Supported by British artists Jamie Lawson and Anne-Marie, the 27-year-old Sheeran delivered delivered his one-man performance with just a collection of guitars and a loop pedal. Fans of all ages welcomed Sheeran performing some of his most well-known tracks throughout the evening, even bringing out their smartphone torches in place of lighters for the number 1 song ‘Perfect’.
Whilst fans revelled, the current heatwave affecting much of Europe presented organisers with challenges in the hours leading up to the concert. With devout fans arriving hours early, emergency services rolled out preventative measures for those spending all day in the heat. Despite scorching temperatures throughout the day reaching well over 30 degrees in the open-air arena, the show went off without major incident, receiving a thumbs up from local emergency services and organisers.
“Overall, we had about 250 problem cases, all of which could be solved locally”
“The event went in our view without any significant incidents,” says Jörg Büttner, director of the Hamburg fire brigade. “We provided assistance in around 200 cases… with a concert of this size, at these temperatures, that is absolutely at the lower end of the spectrum.”

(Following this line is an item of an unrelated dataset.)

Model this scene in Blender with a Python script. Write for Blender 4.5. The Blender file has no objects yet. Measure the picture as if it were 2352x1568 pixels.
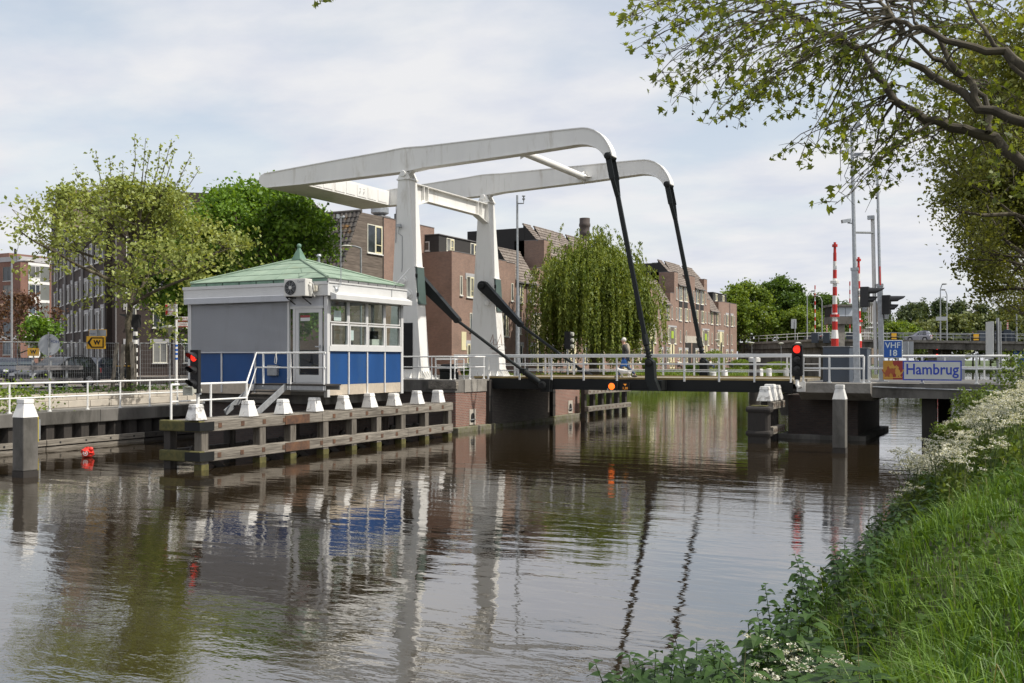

Ahead of the concert, questions were raised over the decision to personalise tickets, however organisers reported the initiative a success. Christian Wiesmann, event director of FKP Scorpio, says the personalisation was a bid to protect ticket buyers against profiteering and exploitative secondary ticket sellers. On the success of the initiative, he says: “Overall, we had about 250 problem cases, all of which could be solved locally.”
“After the concerts of the Rolling Stones and the Foo Fighters, this was the third world star within the past twelve months,” he adds. “An event with 80,000 visitors is an immense effort that can only be handled jointly by all involved. Everyone worked excellently for Ed Sheeran.”